Introduits au Sénégal en 1993, les télécentres ont beaucoup contribué à élargir l’accès au téléphone. Selon les chiffres fournis par la Sonatel, les cabines
téléphoniques privées représentent 12.600 lignes, soit 6% du parc de la Sonatel. Dans les villages les plus reculés du Sénégal, les télécentres font partie
du décor classique. Même à Fongolimbi (732 km de Dakar environ, à l’Est du Sénégal ), l’un des villages sénégalais les plus célèbres par l’éloignement ,
on en trouve, sur la place du marché. Au Sénégal, on compte officiellement 7000 télécentres. Leurs gérants sont principalement répartis en deux
organisations : Le Syndicat national des télécentres privés du Sénégal (Synts) présidé par Bassirou Cissé et l’Association pour la redynamisation des
télécentres au Sénégal (ARTS) dirigée par Ansoumani Cissé.

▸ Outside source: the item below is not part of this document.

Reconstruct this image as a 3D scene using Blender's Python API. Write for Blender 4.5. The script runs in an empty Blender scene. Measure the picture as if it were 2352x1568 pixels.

Pour ce dernier, il y a eu deux moments dans l’évolution des télécentres.
Une belle époque, celle du début, qui a vu les gérants gagner beaucoup d’argent. " Il y a ensuite eu une phase morose marquée par beaucoup de
fermetures. Les gens ne parviennent pas à s’en sortir à cause des charges. Il y a beaucoup de gérants de télécentres qui sont en prison ou dont les
biens ont été saisis. Ils ne sont pas parvenus honorer leurs factures. La Sonatel les a assignés en justice ". Évoquant ces charges, il cite : le loyer,
l’aménagement des cabines, le bureau et les chaises, frais d’électricité, le taxa plus (compteur), la paie des gardiens et des employés dont le nombre
est variable etc.
Selon le président de l’Association pour la redynamisation des télécentres (ARTS), Ansoumani Cissé, "pour ouvrir une cabine téléphonique d’une seule
ligne, il faut au minimum 900 mille francs cfa". Selon notre interlocuteur, cette somme intègre la caution de 500 mille Fcfa déposée à la Sonatel si le
gérant est dans une zone urbaine. En zone rurale, la somme est de 300 mille francs. A l’ouverture des premiers télécentres, cette caution n’était pas
exigée par la Sonatel. Cette dernière l’a instituée après que nombre de gérants, nantis d’un chiffre d’affaires « consistant », se sont éclipsés. Il semble que
beaucoup d’entre eux ont émigré en laissant des impayés à la Sonatel.